Posted March. 18, 2019 07:36,   

Updated March. 18, 2019 07:36

한국어

North Korea’s Vice Foreign Minister Choe Son Hui told reporters Friday that South Korea is “a player, not an arbiter” as it is an ally of the United States, in an apparent show of discontent with the Seoul government. Her remarks have placed the South Korean government in a tricky position, which has considered itself as a mediator between Washington and Pyongyang and sought the expansion of inter-Korean economic cooperation.

The Moon Jae-in administration has tried to serve as a mediator that helps bring the United States and the North to the negotiating table by leveraging improved inter-Korean relations. However, controversies have erupted over Seoul’s apparent leaning towards Pyongyang’s demands including sanctions relief and the expansion of inter-Korean projects. For example, though U.S. President Donald Trump has repeatedly made it clear since the Hanoi summit that sanctions will remain in place until complete denuclearization is realized, President Moon suggested the two allies were not in lock step with each other by saying that he would discuss with Washington the resumption of tour programs to Mount Kumgang and the Kaesong Industrial Complex. Moreover, Moon’s close aides are blaming the United States for the breakdown of the Hanoi summit and declaring that they will go their own way, causing concern over a discord between the allies. Those in and out of the government in the United States are also pointing out that the South is not being a fair mediator, but siding with the North.

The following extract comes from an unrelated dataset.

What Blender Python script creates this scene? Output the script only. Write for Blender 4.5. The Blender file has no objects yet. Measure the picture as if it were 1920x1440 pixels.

The current administration’s North Korea policy stems from the former Roh Moo-hyun government’s theory in which Seoul sees itself as a balancer in Northeast Asia. Yet, the theory ended in complete failure as it overlooked the fact that a country needs to be equipped with military and economic power comparable to that of the world’s powers to play a balancer’s role in the region. Whether it is a driver, a mediator, or a facilitator, a country cannot assume the role with words alone. Solid national power that allows a country to exert influence as required during negotiations is a prerequisite to a mediator.

South Korea is a country under direct threat of the North’s nuclear and missile weapons. In such reality, the idea of playing as a mediator between Washington and Pyongyang itself was an illusion. Following the collapse of the Hanoi summit, North Korea has threatened to take provocative actions yet again by test-launching missiles. Now that we are in a new phase, the Seoul government, based on a solid South Korea-U.S. alliance, should actively interfere in the nuclear talks not as a mediator but as a party. We cannot leave our future to the hands of the United States or North Korea.